Medwid concedes that he lacked the proper authority to possess the documents and that he attempted to conceal the source of the documents in order to protect a co-worker's identity. Consequently, even assuming that Medwid can establish a prima facie case, the Secretary has met his burden by articulating two legitimate nondiscriminatory reasons for the suspension: Medwid's unauthorized possession of the *140 documents and his false and misleading statements.

Plaintiff's burden at trial would thus be to prove by a preponderance of the evidence that the reasons advanced are simply a pretext for discrimination. In the context of the motion before the Court, in order for plaintiff to avoid summary judgment he must present evidence which creates a genuine issue of material fact as to the defendant's proffered reasons or as to a discriminatory motive. See Dister v. Continental Group, Inc., 859 F.2d 1108, 1115 (2d Cir.1988). Medwid has wholly failed to present such evidence, and there is nothing in the record which would demonstrate that defendant's reasons for the suspension were pretextual. Accordingly, the Secretary's motion for summary judgment on the suspension claim is granted.

 
CONCLUSION

For the foregoing reasons, the Secretary's motion for summary judgment is granted with respect to Medwid's internal counseling, one thousand dollar bonus and suspension claims, and denied with respect to all claims arising prior to August 31, 1982, the surveillance claims, the Buffalo work detail and the Los Angeles transfer. Medwid's cross-motion for summary judgment is denied. The parties are directed to complete any remaining discovery on or before December 27, 1990 and to file a joint pretrial order on or before January 24, 1991.

It is so ordered.

NOTES

[1] The remainder of Medwid's claims which the Secretary contends are time-barred are that he was not assigned an investigation he had initiated; he was denied a request to extend annual leave; his weekly itinerary and overtime reports were subjected to in-depth review; he received an unsolicited brochure describing the work of the Federal Employee Counseling Service; he received a low rating for two categories on his performance appraisal worksheet; and he was informed that he was to initiate his own case investigations and was no longer being assigned new cases.

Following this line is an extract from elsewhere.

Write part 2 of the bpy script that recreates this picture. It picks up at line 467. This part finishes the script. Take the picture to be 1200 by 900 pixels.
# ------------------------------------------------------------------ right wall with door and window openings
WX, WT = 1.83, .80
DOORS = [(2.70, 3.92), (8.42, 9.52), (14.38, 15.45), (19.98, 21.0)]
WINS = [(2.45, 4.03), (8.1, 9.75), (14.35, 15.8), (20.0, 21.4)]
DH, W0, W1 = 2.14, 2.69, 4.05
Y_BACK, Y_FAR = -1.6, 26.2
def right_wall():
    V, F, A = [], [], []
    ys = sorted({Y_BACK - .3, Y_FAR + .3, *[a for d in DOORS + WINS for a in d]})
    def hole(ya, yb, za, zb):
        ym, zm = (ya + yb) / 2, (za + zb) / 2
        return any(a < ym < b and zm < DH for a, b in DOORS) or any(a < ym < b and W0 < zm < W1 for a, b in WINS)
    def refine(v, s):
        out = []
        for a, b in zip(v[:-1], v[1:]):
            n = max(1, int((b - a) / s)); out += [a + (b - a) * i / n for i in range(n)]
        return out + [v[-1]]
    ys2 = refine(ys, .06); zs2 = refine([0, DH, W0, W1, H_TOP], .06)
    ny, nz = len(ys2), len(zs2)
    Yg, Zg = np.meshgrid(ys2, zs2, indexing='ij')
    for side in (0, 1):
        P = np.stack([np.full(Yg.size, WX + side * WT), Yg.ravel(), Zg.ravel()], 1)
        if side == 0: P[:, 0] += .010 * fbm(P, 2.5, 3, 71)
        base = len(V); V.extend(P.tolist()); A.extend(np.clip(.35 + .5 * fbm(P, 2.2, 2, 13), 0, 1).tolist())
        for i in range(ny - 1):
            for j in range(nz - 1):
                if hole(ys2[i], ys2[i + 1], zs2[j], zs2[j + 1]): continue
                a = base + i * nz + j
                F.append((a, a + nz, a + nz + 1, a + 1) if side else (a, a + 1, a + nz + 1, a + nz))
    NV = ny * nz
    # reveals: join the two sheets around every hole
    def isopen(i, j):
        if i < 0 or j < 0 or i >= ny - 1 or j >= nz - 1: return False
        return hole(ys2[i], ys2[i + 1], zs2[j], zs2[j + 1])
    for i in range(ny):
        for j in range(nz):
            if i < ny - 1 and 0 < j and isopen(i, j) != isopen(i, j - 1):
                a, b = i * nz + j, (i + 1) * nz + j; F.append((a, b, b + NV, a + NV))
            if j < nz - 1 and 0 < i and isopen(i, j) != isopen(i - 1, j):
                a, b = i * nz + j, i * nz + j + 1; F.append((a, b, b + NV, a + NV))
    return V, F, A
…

[2] The agency rejected all claims occurring prior to thirty days before his "initial contact" date, which it recorded as November 30, 1982. The Secretary has conceded, for purposes of the present motion, that the date of Medwid's initial contact with an EEO counselor was on or about September 29, 1982.

[3] This Court will construe plaintiff's "Response to Report and Recommendation" as objecting to all portions of the magistrate's disposition adverse to him. Defendant, in his "Application for Modification of Magistrate Francis' Report and Recommendation," objects explicitly to all portions of the Report adverse to him. Therefore, the Court will treat all portions of the Report as objected to.

[4] Two of Medwid's claims relate to his being removed from surveillance duties. The Secretary argues, and Medwid conceded during his deposition, that Medwid would not have been relieved from surveillance duties had he not been removed from premium pay status prior to August 29, 1982.

[5] The Department of the Treasury, as already noted, cancelled Medwid's EEOC complaint based upon this regulation. The EEOC affirmed this decision.

[6] Section 633a provides that: "Any personnel action of any department, agency, or other entity referred to in [this section] shall not be subject to, or affected by, any provision of [the ADEA], other than the provisions of section 631(b) of this title and the provisions of this section." 29 U.S.C. § 633a(f).

[7] Though not necessary to the resolution of this matter, the Court's belief is that the statute is tolled until administrative action is final or suit is instituted. To find otherwise would potentially deprive plaintiffs of judicial review after protracted administrative proceedings and thus defeat the purpose of section 2401(a). See Crown Coat Front Co. v. United States, 386 U.S. 503, 522, 87 S. Ct. 1177, 1187, 18 L. Ed. 2d 256 (1967).

[8] Unlike a Congressionally mandated limitations period for claims against the government, a borrowed statute is not a limitation that affects a court's jurisdiction. Bornholdt v. Brady, supra, 869 F.2d at 67. The Court recognizes the difficulties that would be raised by attempting to determine whether there may be an estoppel against the government in this case. See Long Island Radio Co. v. NLRB, 841 F.2d 474, 478 (2d Cir.1988); Schweiker v. Hansen, 450 U.S. 785, 101 S. Ct. 1468, 67 L. Ed. 2d 685 reh'g denied, 451 U.S. 1032, 101 S. Ct. 3023, 69 L. Ed. 2d 401 (1981). However, the Court notes that the IRS took no action with regard to Medwid's complaint for a period of over three years, in derogation of 29 C.F.R. § 1613.220, which mandates that the agency resolve a complaint within 180 days.

[9] Plaintiff has also asserted that the agency's actions with respect to these claims was reprisal for Medwid's invocation of the EEOC process. Since a plaintiff alleging reprisal must establish adverse employment action, see Hollander v. American Cyanamid Co., supra, 895 F.2d at 85, the Court's analysis with respect to this claim is the same as for a claim of direct age discrimination, that is, it must determine whether genuine issues of material fact exist as to the adverse nature of these actions.

[10] The decisions relied upon by the Secretary to the effect that, as a matter of law, a transfer of this kind cannot constitute an adverse employment decision are inapposite. The cases involve "reduction in force" situations, in which discharge and/or transfer is a necessary consequence of the reduction. There is thus a lessened likelihood that the action in question was adverse to the employee, since the alternative to the employee is in many cases, no job at all. This is not the situation that is before the Court.

[11] The Secretary sought summary judgment on these claims based solely on the contention that the assignments did not constitute adverse employment actions. Since the Secretary did not challenge these claims based on a failure to demonstrate discriminatory motivation, that issue is not addressed here.